From Poland to West Virginia, unions, organized workers, have checked the power of tyrants and helped working people.

This is obvious. It is equally clear that any group is corrupted when it becomes too powerful. Unions in the United States helping working people, but then lost sight of reality and the needs of the workers when they gained some of their first goals.

They asked for too much and did not adapt to a global economy. They also became too tied to “progressive” politics, even when those politics had nothing to do with union issues. (Abortion is the best example.)

As a result, unions gained a bad odor amongst traditionalists, but perhaps this has now gone too far into a reflexive anti-union bias. As the grandson of two union men, and the son-in-law of another, I have seen the benefits unions give workers as well as the down sides. Reagan was right: unions are good for America.
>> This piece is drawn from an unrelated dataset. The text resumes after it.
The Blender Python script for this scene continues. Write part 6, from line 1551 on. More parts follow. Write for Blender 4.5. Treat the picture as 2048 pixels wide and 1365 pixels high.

Powerful people often let down workers and that is true of union leaders and business tycoons. Traditional conservatives should put no more faith in the rich businessman than they do in the union boss, but of late I have noticed we often do.

In the private sector at least, the scales are now tipped against organized workers. Partly this is the fault of the unions themselves, but it is also the result of too much magical thinking from conservatives.

We are right to trust free markets to correct themselves. Mostly this must be allowed, but we are wrong (as Christians) to allow the full measure of human suffering that such corrections can produce. The “redundant” worker may eventually get a better job if the free market is allowed to work, but it will not help him if his lack of a paycheck has ruined his health and his family.

Traditionalists have long supported a social safety net to ease the free market transitions. In some areas, this net has become a trap, but in others it has become too weak. Workers feel powerless, because in many cases they are.

Eventually bad businesses are punished by the market, but this retribution can come too late for the patience of the working class. Justice unfelt or unseen is justice too late to save a republic from the seductive force of tyrants on the right and left.

I think workers recognize this fact and this explains the lopsided win in Ohio for public unions. Public unions are, oddly, too powerful and are threatening the health of state finances, but the public sector is one of the few places where this can be said. Public workers also include teachers and public safety officials nobody thinks are overpaid outside of esoteric think tanks.

It is time for conservatives to begin supporting a new union movement . . . one untied to old organizations tainted by scandal, the mob, graft, and burdened with the past.

Unions have done great good and their relative weakness is not good for our Republic.